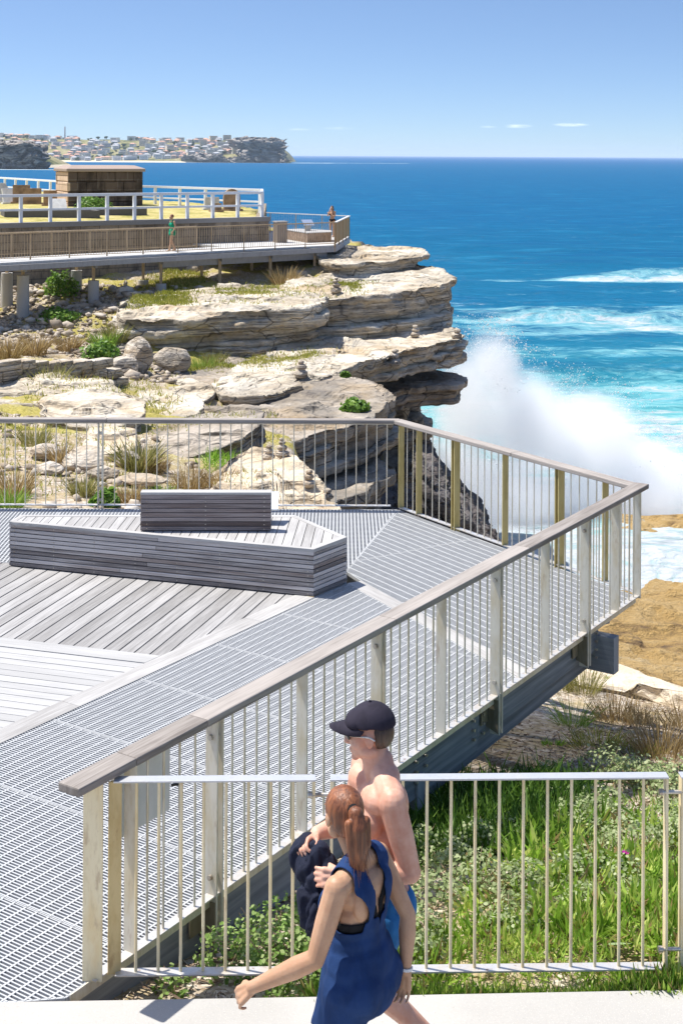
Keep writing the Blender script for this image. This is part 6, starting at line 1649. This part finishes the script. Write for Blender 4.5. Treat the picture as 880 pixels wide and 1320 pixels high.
M['green_d'] = cloth('green_dress_cloth', (.015, .36, .19), None, 7); M['shoe'] = plain('shoe_fabric', (.5, .5, .5), .8); M['lens'] = plain('sunglass_lens', (.03, .03, .03), .1, 0, .6); M['temple'] = plain('glasses_frame', (.7, .66, .58), .35, .2)
M['eye'] = plain('eye', (.6, .6, .6), .2)
def person(label, me, loc, yaw):
    o = obj('person', me, None, loc); o.rotation_euler.z = yaw; return tag(o, label, 'person')
def kid(name, me, par): return obj(name, me, par)
def wave_xy(f): return f

# ---- man in the cap: walks to the left, both hands in front holding a dark bundle
def make_man():
    m = MB(); torso_m(m); hc = (0, .035, 1.705); cap_l, rot = head(m, hc, R(-26), R(-6), 1.0)
    capsule(m, (0, -.01, 1.52), (0, .02, 1.63), .066, .062)
    for s in (-1, 1): capsule(m, (s * .03, -.03, 1.6), (s * .12, -.015, 1.50), .035, .045)
    lw, rw = Vector((-.165, .21, 1.155)), Vector((.055, .27, 1.255))
    arm(m, (-.205, -.005, 1.475), (-.255, -.075, 1.185), lw, 1.24); arm(m, (.205, .0, 1.475), (.25, .045, 1.19), rw, 1.24)
    hand(m, lw, (.25, .95, .02), (-.85, .25, .35), 1, 1.0, 1.06, .9); hand(m, rw, (-.55, .8, -.1), (.5, .35, .75), -1, 1.0, 1.06, .9)
    la, ra = Vector((-.1, .27, .10)), Vector((.1, -.33, .17))
    leg(m, -1, (-.095, 0, .92), (-.1, .17, .51), la, 1.02); leg(m, 1, (.095, 0, .92), (.1, .02, .50), ra, 1.02); foot(m, la, .1); foot(m, ra, -.5)
    px_, Y_ = 486, 6.36; loc = (derot(px_, 1000)[0] * Y_ / F, Y_, 0)
    o = person('shirtless man in dark cap and sunglasses walking left, holding a dark bundle', remesh('person', m, .0052, M['skin_m'], 5), loc, R(106))
    # shorts
    sh = MB(); g = .017
    sh.ell((0, 0, .985), (.168 + g, .115 + g, .09 + g)); sh.ell((0, -.01, .93), (.17 + g, .125 + g, .10 + g))
    for s in (-1, 1): sh.ell((s * .085, -.07, .95), (.085 + g, .075 + g, .095 + g))
    capsule(sh, (-.095, 0, .9), (-.1, .12, .63), .108, .105); capsule(sh, (.095, 0, .9), (.1, .02, .62), .108, .105)
    kid('shorts', remesh('shorts', sh, .008, M['shorts_b'], 5, lambda x, y, z: .6 < z < 1.035, .004), o)
    for an, pt in ((la, .1), (ra, -.5)):
        s_ = MB(); a_ = Vector(an); r_ = Matrix.Rotation(pt, 3, 'X')
        capsule(s_, a_ + r_ @ Vector((0, -.035, -.055)), a_ + r_ @ Vector((0, .15, -.06)), .044, .038); capsule(s_, a_, a_ + r_ @ Vector((0, .02, -.04)), .047, .045)
        kid('shoe', remesh('shoe', s_, .008, M['shoe'], 4, lambda x, y, z: z < a_.z + .02), o)
    # cap: crown, brim, button
    cp_ = MB(); cp_.ell(cap_l(0, -.014, .05), (.090, .110, .098), 28, 18, rot); cp_.ell(cap_l(0, .05, .062), (.078, .06, .055), 20, 12, rot)
    inv = rot.transposed()
    cpo = kid('cap', remesh('cap', cp_, .006, M['cap'], 6, lambda x, y, z: (inv @ (Vector((x, y, z)) - Vector(hc)))  .z > .052 - .18 * max(0, -(inv @ (Vector((x, y, z)) - Vector(hc))).y - .03), .004), o)
    br = MB(); nb = 14; V_ = []
    for layer in (0, 1):
        for i in range(nb + 1):
            a = math.pi * i / nb
            for q in (.0, .5, 1.0):
                xx = math.cos(a) * (.083 + .0 * q); yy = .03 + math.sin(a) * (.068 + .088 * q) - .02 * (1 - q); zz = .068 - .022 * q - .026 * (math.cos(a) ** 2) + (.004 if layer else 0)
                V_.append(cap_l(xx, yy, zz))
    k = 3 * (nb + 1); Fb = []
    for i in range(nb):
        for j in range(2):
            b0 = i * 3 + j; Fb += [(b0, b0 + 1, b0 + 4, b0 + 3), (k + b0 + 3, k + b0 + 4, k + b0 + 1, k + b0)]
        Fb.append((i * 3 + 2, k + i * 3 + 2, k + i * 3 + 5, i * 3 + 5))
    br.add(V_, Fb, .5, None, True); kid('brim', br.mesh('brim', M['cap']), cpo)
    bt = MB(); bt.ell(cap_l(0, -.014, .151), (.008, .008, .003), 10, 6); kid('button', bt.mesh('button', M['cap']), cpo)
    # sunglasses
    sg_ = MB()
    for s in (-1, 1): sg_.ell(cap_l(s * .034, .094, .012), (.031, .010, .021), 14, 8, rot @ Matrix.Rotation(-s * .28, 3, 'Z'))
    gl = kid('sunglasses', sg_.mesh('sunglasses', M['lens']), o)
    ar = MB()
    for s in (-1, 1): ar.tube(cap_l(s * .066, .08, .02), cap_l(s * .083, -.01, .016), .0042, 8); ar.tube(cap_l(s * .083, -.01, .016), cap_l(s * .082, -.035, .0), .004, 8)
    ar.tube(cap_l(-.012, .104, .016), cap_l(.012, .104, .016), .003, 6); kid('frame', ar.mesh('frame', M['temple']), gl)
    hr = MB(); hr.ell(cap_l(0, -.03, .01), (.0795, .084, .085), 20, 14, rot)
    kid('hair', remesh('hair', hr, .008, M['hair_dark'], 3, lambda x, y, z: (lambda v: v.y < -.035 and v.z > -.05)(inv @ (Vector((x, y, z)) - Vector(hc))), .003), o)
    # the bundle, held in both hands: a thing of its own
    bd_ = MB(); rs = np.random.default_rng(4)
    for (c, r) in (((-.07, .30, 1.10), (.06, .06, .12)), ((-.03, .32, 1.17), (.06, .055, .10)), ((-.08, .31, 1.02), (.075, .065, .10)), ((.03, .335, 1.19), (.05, .05, .08)), ((-.10, .31, .96), (.06, .055, .08))):
        bd_.ell(c, r, 16, 10, Matrix.Rotation(rs.uniform(-.6, .6), 3, 'X') @ Matrix.Rotation(rs.uniform(-.4, .4), 3, 'Y'))
    me = remesh('bundle', bd_, .008, M['navy'], 14)
    V = np.zeros(len(me.vertices) * 3); me.vertices.foreach_get('co', V); V = V.reshape(-1, 3); nv_ = np.zeros(len(me.vertices) * 3); me.vertices.foreach_get('normal', nv_); rd_ = np.abs(fbm(V * [15, 15, 5] + fbm(V * 6, 8, 2)[:, None] * .8, 3, 3)); V = V + nv_.reshape(-1, 3) * (.03 - .16 * (.25 - rd_.clip(0, .25)))[:, None] * .6; me.vertices.foreach_set('co', V.ravel()); me.update()
    b_ = obj('bundle', me, None, loc); b_.rotation_euler.z = R(106); tag(b_, 'crumpled dark navy garment held in both hands of the man in the cap', 'garment')
make_man()

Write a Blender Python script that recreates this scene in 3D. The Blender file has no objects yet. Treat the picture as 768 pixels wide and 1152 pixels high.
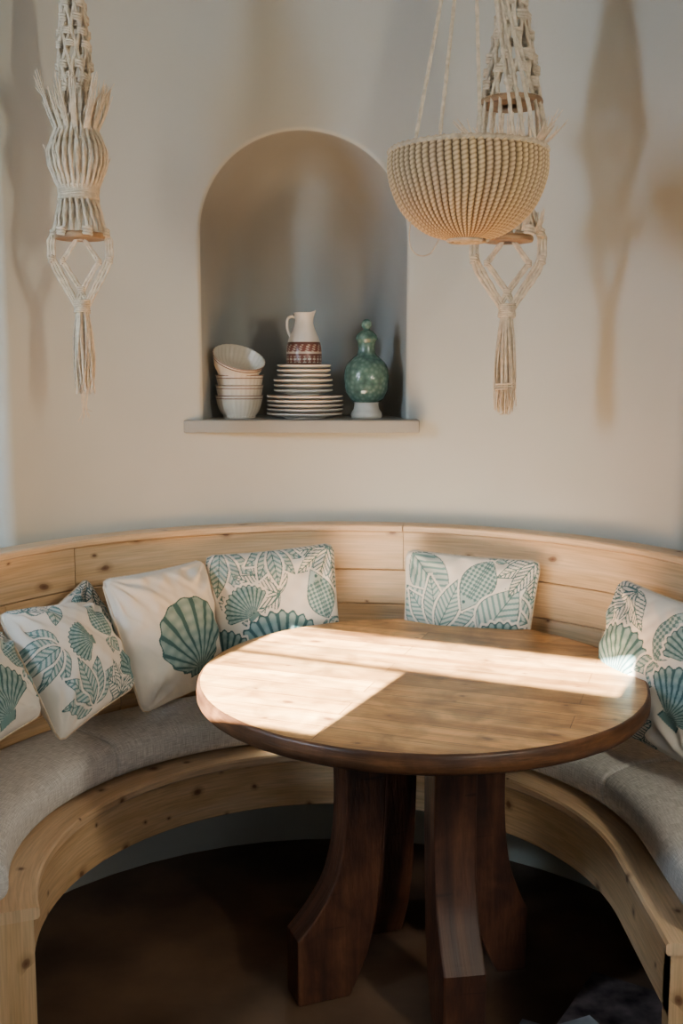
import bpy, math, random
import numpy as np
from mathutils import Vector, Matrix
random.seed(4); rng=np.random.RandomState(7)
S_=bpy.context.scene; COL=S_.collection
PI=math.pi; R=math.radians
H=1.453; TH=R(7.6); F=1200.0
def zof(py,y): return H-y*math.tan(TH+math.atan((py-576)/F))
def P(px,py,y):
    z=zof(py,y); da=y*math.cos(TH)-(z-H)*math.sin(TH)
    return Vector(((px-384)/F*da,y,z))
# ---------------------------------------------------------------- helpers
class MB:
    def __init__(s): s.v=[]; s.f=[]; s.uv=[]; s.c=[]; s.mi={}
    def add(s,co,uv=(0,0),c=None):
        s.v.append(tuple(co)); s.uv.append(uv); s.c.append(c if c else (1,1,1)); return len(s.v)-1
    def face(s,*i): s.f.append(tuple(i))
    def build(s,name,mat,parent=None,smooth=True,sharp=35,bevel=0,col=False,mat2=None):
        me=bpy.data.meshes.new(name)
        me.from_pydata(s.v,[],s.f)
        uvl=me.uv_layers.new(name='UVMap')
        vi=np.empty(len(me.loops),dtype=np.int32); me.loops.foreach_get('vertex_index',vi)
        uva=np.array(s.uv,dtype=np.float32)[vi]
        uvl.data.foreach_set('uv',uva.ravel())
        if col:
            ca=me.color_attributes.new('Col','FLOAT_COLOR','POINT')
            cc=np.ones((len(s.v),4),dtype=np.float32); cc[:,:3]=np.array(s.c,dtype=np.float32)
            ca.data.foreach_set('color',cc.ravel())
        me.polygons.foreach_set('use_smooth',[smooth]*len(me.polygons))
        if smooth and sharp: me.set_sharp_from_angle(angle=R(sharp))
        me.materials.append(mat)
        if mat2:
            me.materials.append(mat2)
            for i in s.mi: me.polygons[i].material_index=1
        me.update()
        o=bpy.data.objects.new(name,me); COL.objects.link(o)
        if parent is not None:
            o.parent=parent; o.location=-parent.location
        if bevel:
            m=o.modifiers.new('b','BEVEL'); m.width=bevel; m.segments=2; m.limit_method='ANGLE'; m.angle_limit=R(40)
        return o
def tag(o,label=None,cat=None,group=None,kind=None):
    if label: o['label']=label
    if cat: o['category']=cat
    if group: o['group']=group
    if kind: o['kind']=kind
    return o
def empty(name,loc,label,cat,group=None):
    o=bpy.data.objects.new(name,None); COL.objects.link(o); o.location=loc; o.empty_display_size=.05
    tag(o,label,cat,group); return o
def box(mb,x0,x1,y0,y1,z0,z1,M=None):
    M=M or Matrix.Identity(4)
    X=(x0,x1);Y=(y0,y1);Z=(z0,z1)
    ids={}
    for i in (0,1):
        for j in (0,1):
            for k in (0,1): ids[i,j,k]=mb.add(M@Vector((X[i],Y[j],Z[k])),(X[i]+Y[j]*.6,Z[k]+Y[j]*.8))
    for fc in (((0,0,0),(1,0,0),(1,0,1),(0,0,1)),((1,1,0),(0,1,0),(0,1,1),(1,1,1)),((0,1,0),(0,0,0),(0,0,1),(0,1,1)),
               ((1,0,0),(1,1,0),(1,1,1),(1,0,1)),((0,0,1),(1,0,1),(1,1,1),(0,1,1)),((0,1,0),(1,1,0),(1,0,0),(0,0,0))):
        mb.face(*[ids[t] for t in fc])
def catmull(pts,n=8):
    pts=[tuple(p) for p in pts]
    if len(pts)<3: 
        a,b=pts; return [tuple(a[k]+(b[k]-a[k])*i/n for k in range(len(a))) for i in range(n+1)]
    out=[]; Q=[pts[0]]+pts+[pts[-1]]
    for i in range(1,len(Q)-2):
        p0,p1,p2,p3=Q[i-1:i+3]
        for j in range(n):
            t=j/n
            out.append(tuple(.5*((2*p1[k])+(-p0[k]+p2[k])*t+(2*p0[k]-5*p1[k]+4*p2[k]-p3[k])*t*t+(-p0[k]+3*p1[k]-3*p2[k]+p3[k])*t**3) for k in range(len(p1))))
    out.append(pts[-1]); return out
def tube(mb,pts,r,n=6,closed=False,r1=None,twist=0,lobes=0,amp=.22):
    pts=[Vector(p) for p in pts]; N=len(pts)
    if N<2: return
    T=[]
    for i in range(N):
        a=pts[(i-1)%N] if closed else pts[max(i-1,0)]; b=pts[(i+1)%N] if closed else pts[min(i+1,N-1)]
        t=(b-a); t=t.normalized() if t.length>1e-9 else Vector((0,0,1)); T.append(t)
    up=Vector((0,0,1)) if abs(T[0].z)<.9 else Vector((1,0,0))
    nr=(up-T[0]*up.dot(T[0])).normalized(); rings=[]; L=0
    for i in range(N):
        nr=(nr-T[i]*nr.dot(T[i])); nr=nr.normalized() if nr.length>1e-9 else Vector((1,0,0))
        bi=T[i].cross(nr)
        if i: L+=(pts[i]-pts[i-1]).length
        rr=r if r1 is None else r+(r1-r)*i/(N-1)
        ring=[]
        for k in range(n):
            a=2*PI*k/n
            q=rr*(1+(amp*math.cos(lobes*(a)+twist*L) if lobes else 0))
            ring.append(mb.add(pts[i]+(nr*math.cos(a)+bi*math.sin(a))*q,(L,k/n*rr*6)))
        rings.append(ring)
    for i in range(N-1 if not closed else N):
        A=rings[i];B=rings[(i+1)%N]
        for k in range(n): mb.face(A[k],A[(k+1)%n],B[(k+1)%n],B[k])
    if not closed:
        mb.face(*rings[0][::-1]); mb.face(*rings[-1])
def resample(pts,step):
    pts=[Vector(p) for p in pts]; out=[pts[0]]; 
    for a,b in zip(pts[:-1],pts[1:]):
        n=max(1,int(round((b-a).length/step)))
        for j in range(1,n+1): out.append(a.lerp(b,j/n))
    return out
def rope(mb,pts,r,r1=None,amp=.14):
    tube(mb,resample(pts,r*.9),r,8,lobes=2,twist=.7/r,amp=amp,r1=r1)
def lathe(mb,prof,c=(0,0,0),n=48,M=None,colf=None,flute=0,nf=0):
    M=M or Matrix.Translation(Vector(c)); rings=[]
    L=0
    for i,(r,z) in enumerate(prof):
        if i: L+=math.hypot(r-prof[i-1][0],z-prof[i-1][1])
        rings.append([mb.add(M@Vector(((r+flute*math.cos(nf*2*PI*k/n))*math.cos(2*PI*k/n),(r+flute*math.cos(nf*2*PI*k/n))*math.sin(2*PI*k/n),z)),(2*PI*k/n*.05,L),colf(z,2*PI*k/n,r) if colf else None) for k in range(n)])
    for i in range(len(prof)-1):
        for k in range(n): mb.face(rings[i][k],rings[i][(k+1)%n],rings[i+1][(k+1)%n],rings[i+1][k])
    if prof[0][0]>1e-5: mb.face(*rings[0][::-1])
    if prof[-1][0]>1e-5 : mb.face(*rings[-1])
C=Vector((-.02,2.18,0))
def ring(r,a,z,c=C):
    if a<-PI/2:
        return Vector((c.x+r,c.y-.61*(-a-PI/2),z))
    return Vector((c.x-r*math.sin(a),c.y+r*math.cos(a),z))
def sweep(mb,prof,a0,a1,n,cap=True,uoff=0):
    m=len(prof); cum=[0]
    for i in range(m): 
        p,q=prof[i],prof[(i+1)%m]; cum.append(cum[-1]+math.hypot(p[0]-q[0],p[1]-q[1]))
    rings=[]
    for j in range(n+1):
        a=a0+(a1-a0)*j/n
        rings.append([mb.add(ring(prof[i%m][0],a,prof[i%m][1]),(a*.9+uoff,cum[i]+uoff)) for i in range(m+1)])
    for j in range(n):
        for i in range(m): mb.face(rings[j][i],rings[j+1][i],rings[j+1][i+1],rings[j][i+1])
    if cap:
        for j,rev in ((0,0),(n,1)):
            ids=[mb.add(mb.v[k],(mb.v[k][2],prof[i][0])) for i,k in enumerate(rings[j][:m])]
            mb.face(*(ids[::-1] if rev else ids))
def cham(r0,r1,z0,z1,c=.004):
    return [(r0+c,z0),(r1-c,z0),(r1,z0+c),(r1,z1-c),(r1-c,z1),(r0+c,z1),(r0,z1-c),(r0,z0+c)]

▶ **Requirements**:
Reproduce the data above word for word from its first line through the line that holds "def wave_xy(f): return f", both ends included; skip pictures.

▶ **Expected answer**:
Keep writing the Blender script for this image. This is part 6, starting at line 1649. This part finishes the script. Write for Blender 4.5. Treat the picture as 880 pixels wide and 1320 pixels high.
M['green_d'] = cloth('green_dress_cloth', (.015, .36, .19), None, 7); M['shoe'] = plain('shoe_fabric', (.5, .5, .5), .8); M['lens'] = plain('sunglass_lens', (.03, .03, .03), .1, 0, .6); M['temple'] = plain('glasses_frame', (.7, .66, .58), .35, .2)
M['eye'] = plain('eye', (.6, .6, .6), .2)
def person(label, me, loc, yaw):
    o = obj('person', me, None, loc); o.rotation_euler.z = yaw; return tag(o, label, 'person')
def kid(name, me, par): return obj(name, me, par)
def wave_xy(f): return f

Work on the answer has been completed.